フォーミュラ1を所有する米リバティ・メディア社はイメージの刷新を図るべく、昨年の最終アブダビGPの表彰台セレモニーで新しいロゴを発表。長年に渡り親しまれてきた旧来のロゴは姿を消し、今季開幕オーストラリアGP以降は「F」と「1」のタイポをベースにしたシンプルな幾何学的なラインで構成された新しいロゴが採用されている。

2018年F1アゼルバイジャンGPの表彰台に上がったキミ・ライコネン、ルイス・ハミルトン、セルジオ・ペレス
© Pirelli、F1の新しいロゴ

3Mは世界42カ国で膝や足首などのサポーター製品を扱う「FUTURO」ブランドを展開。昨年ロゴをリニューアルし、2017年2月17日付で商標登録を出願、その4ヶ月後に受理された。FUTUROの「F」をモチーフに、金色で縁取られたようなデザインのそのロゴは、帽子やシューズなどの衣類分野において独占排他的使用権が与えられている。

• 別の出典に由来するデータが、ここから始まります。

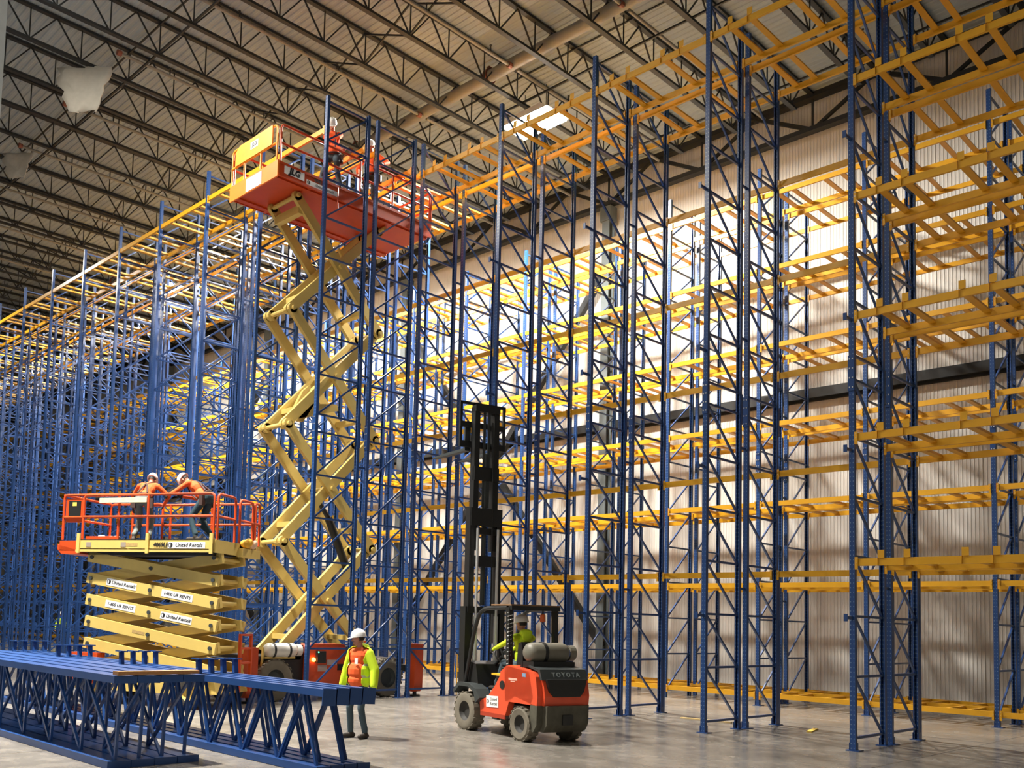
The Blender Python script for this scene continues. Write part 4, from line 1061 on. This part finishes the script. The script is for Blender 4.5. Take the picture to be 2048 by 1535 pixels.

F1の新しいロゴに類似しているとされる3M社のFUTUROのロゴ
© FUTUROのロゴ。同ブランドWEBサイト(futuro-usa.com)から引用

3M社は今年5月18日に、消費者の誤解を招く恐れがあるとして異議申し立てを申請。EUIPOは同月21日にこれを受理し、出願人であるFORMULA ONE LICENSING B.V.に対してこれを通知した。今後数ヶ月の内に決定が下される見通し。

F1は、FUTUROのロゴが正式に受理された5ヶ月後の昨年11月17日に出願。商標は、先に出願した者が優先的に権利を主張できる先願主義を採用しているため、3M社の権利が優先される。

仮に3M社の主張が認められたとしても、F1の新しいロゴがお蔵入りとなる事はない。同社が取り消しを求めたのは、FUTUROに関わる”クラス25″と呼ばれる衣料カテゴリーにおけるF1ロゴの商標登録であり、ロゴの全面的な使用禁止を求めるものではなく、F1に対する影響は限定的と言える。